Problem details = Up to and including the line with "D = bpy.data", write out the listing from its first line, minus the pictures.

Input records =

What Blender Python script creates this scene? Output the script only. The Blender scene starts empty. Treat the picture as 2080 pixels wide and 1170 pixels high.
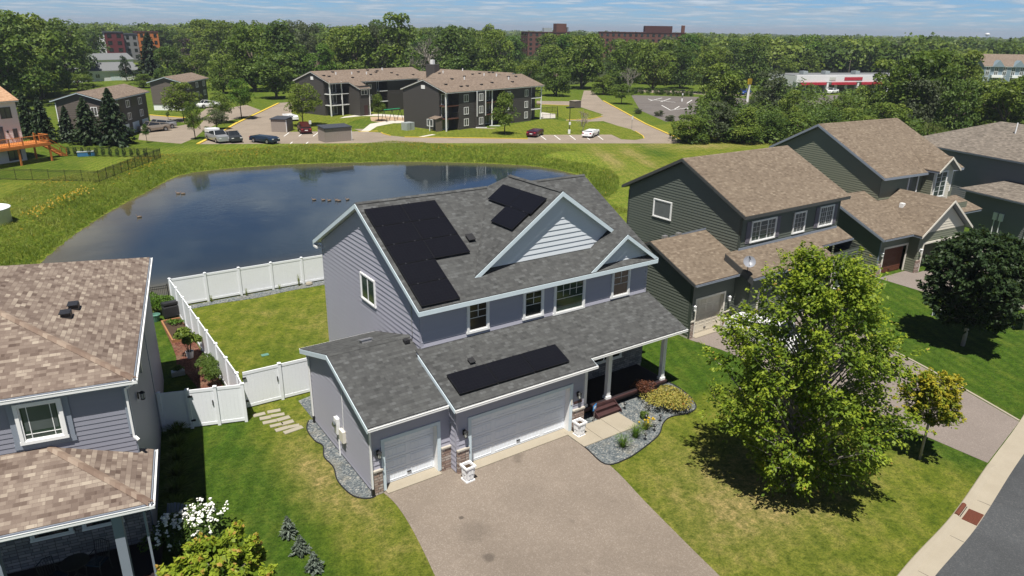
import bpy, math, random
import numpy as np
from mathutils import Vector, Matrix
random.seed(7); NR = np.random.default_rng(7)
sc = bpy.context.scene
col = sc.collection
D = bpy.data

# ------------------------------------------------------------------ camera
F = 1443.0
CAM = np.array([-11.785, -20.719, 16.423]); YAW, PIT, ROL = -.6036, -.3489, .0148
def _basis():
    f = np.array([-math.sin(YAW)*math.cos(PIT), math.cos(YAW)*math.cos(PIT), math.sin(PIT)])
    r = np.array([math.cos(YAW), math.sin(YAW), 0]); u = np.cross(r, f)
    return f, math.cos(ROL)*r+math.sin(ROL)*u, math.cos(ROL)*u-math.sin(ROL)*r
CF, CR, CU = _basis()
def _ray(px, py): return CF*F+CR*(px-1040)-CU*(py-585)
def G(px, py, z=0.0):                       # survey point of the photograph -> place on the ground
    d = _ray(px, py); return CAM+d*(z-CAM[2])/d[2]
def HT(base, px, py):                       # height of a point above a ground place
    n = np.array([base[0]-CAM[0], base[1]-CAM[1], 0]); d = _ray(px, py)
    t = ((np.array([base[0], base[1], 0])-CAM)@n)/(d@n); return float((CAM+d*t)[2])
def MPP(base): return float((np.array([base[0], base[1], 0])-CAM)@CF)/F
cd = D.cameras.new('camera'); cam = D.objects.new('camera', cd); col.objects.link(cam)
cd.sensor_width = 36; cd.lens = 36*F/2080; cd.clip_end = 20000; cd.clip_start = .5
M = Matrix((CR, CU, -CF)).transposed().to_4x4(); M.translation = Vector(CAM); cam.matrix_world = M
sc.camera = cam

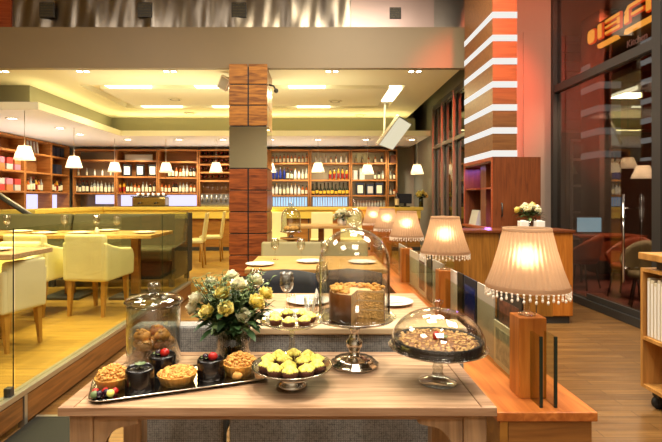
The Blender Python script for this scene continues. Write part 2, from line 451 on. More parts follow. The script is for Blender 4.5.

Exercise answer =
What Blender Python script creates this scene? Output the script only. The Blender scene starts empty. Treat the picture as 2080 pixels wide and 1170 pixels high.
import bpy, math, random
import numpy as np
from mathutils import Vector, Matrix
random.seed(7); NR = np.random.default_rng(7)
sc = bpy.context.scene
col = sc.collection
D = bpy.data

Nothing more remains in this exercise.